Литмир - Электронная Библиотека
Содержание  
A
A

Летом 1939-го Гумилев, возвращенный с лесоповала в Карелии на переследование в «Кресты», оказался в одном коридоре с Высотским. Орест заметил его в щелку «волчка»: брат шел по другой стороне коридора, остриженный под машинку, и нес перед собой деревянную «парашу». Через несколько дней удалось установить связь, появилась надежда: может быть, скоро — на волю. Но в конце лета начались массовые «коридорные суды»: заключенных вызывали сразу из нескольких камер в коридор с вещами, и сотрудник органов громко выкрикивал по списку:

— Нефедов Гы-Ка — восемь лет!.. Карпинский Зы-Мы — шесть лет!.. Гумилев Лы-Ны — пять лет!

Это было решение особого совещания.

Высотский в эти списки не попал. Его и двух других студентов Лесной академии два дня судила Коллегия по уголовным делам Леноблсуда и неожиданно вынесла оправдательный приговор. Было это 29 сентября 1939 года. В Европе началась война. Тюремные камеры пустели: кто шел по «особке» в лагеря, кто на свободу.
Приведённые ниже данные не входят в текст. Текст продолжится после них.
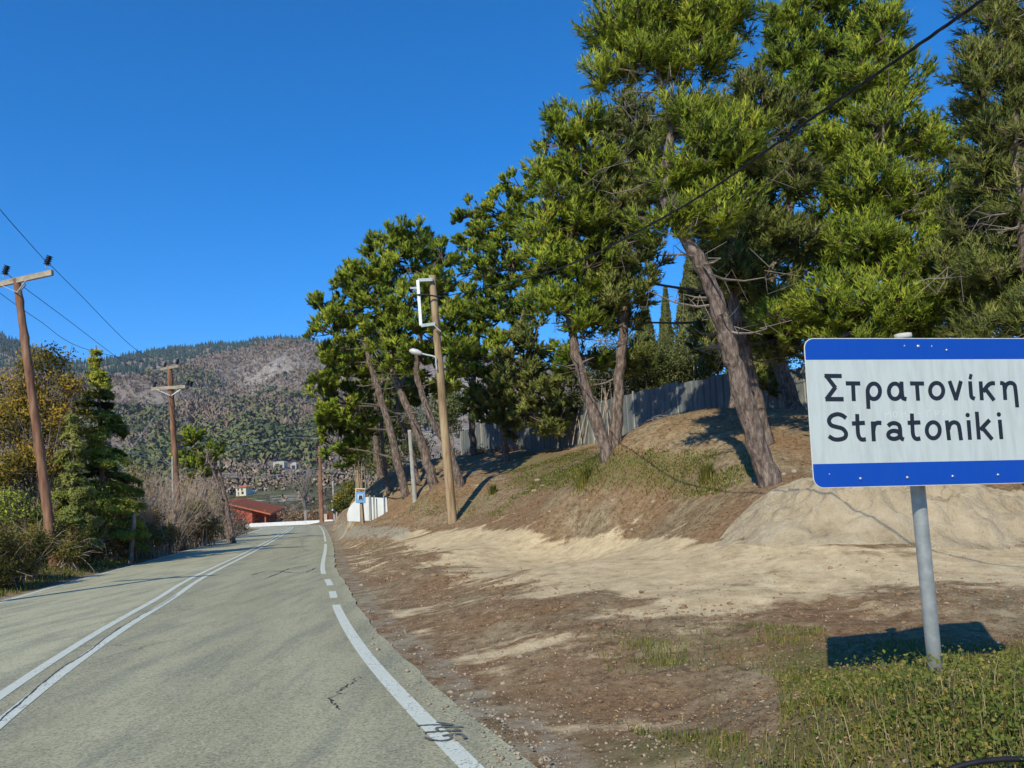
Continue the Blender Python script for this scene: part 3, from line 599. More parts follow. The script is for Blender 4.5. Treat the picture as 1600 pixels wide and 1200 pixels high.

В августе 1941 года у Высотского родился сын, в 1942-м Орест был призван в армию, служил в гвардейском минометном полку, воевал до 9 мая 1945 года. Вспоминая, Высотский писал:

И майский день, тот яркий майский день,
Когда врага преследуя по следу,
Ломали мы цветущую сирень,
Венчая долгожданную победу.
(«Ветераны»)

Лев Николаевич отбыл срок в Сибири, в 1944-м его взяли в армию, и под конец войны он оказался на фронте, участвовал в боях на Берлинском направлении. Разумеется, «особисты» следили за каждым его шагом.

В конце войны Анна Андреевна вернулась из эвакуации в свою квартиру в «Фонтанном доме», где у нее была одна комната. Пунин оставил Ахматову еще в сентябре 1938 года, уйдя к соседке по квартире. Когда Гумилев демобилизовался, он приехал к матери, окончил университет и за несколько месяцев подготовил и защитил кандидатскую диссертацию.

Жить было трудно: после разгрома Ждановым журналов «Звезда» и «Ленинград» Ахматовой не только отказали в пособии, но также отказали и в выдаче хлебной карточки. Гумилев с трудом устроился на мизерную зарплату в Эрмитаж.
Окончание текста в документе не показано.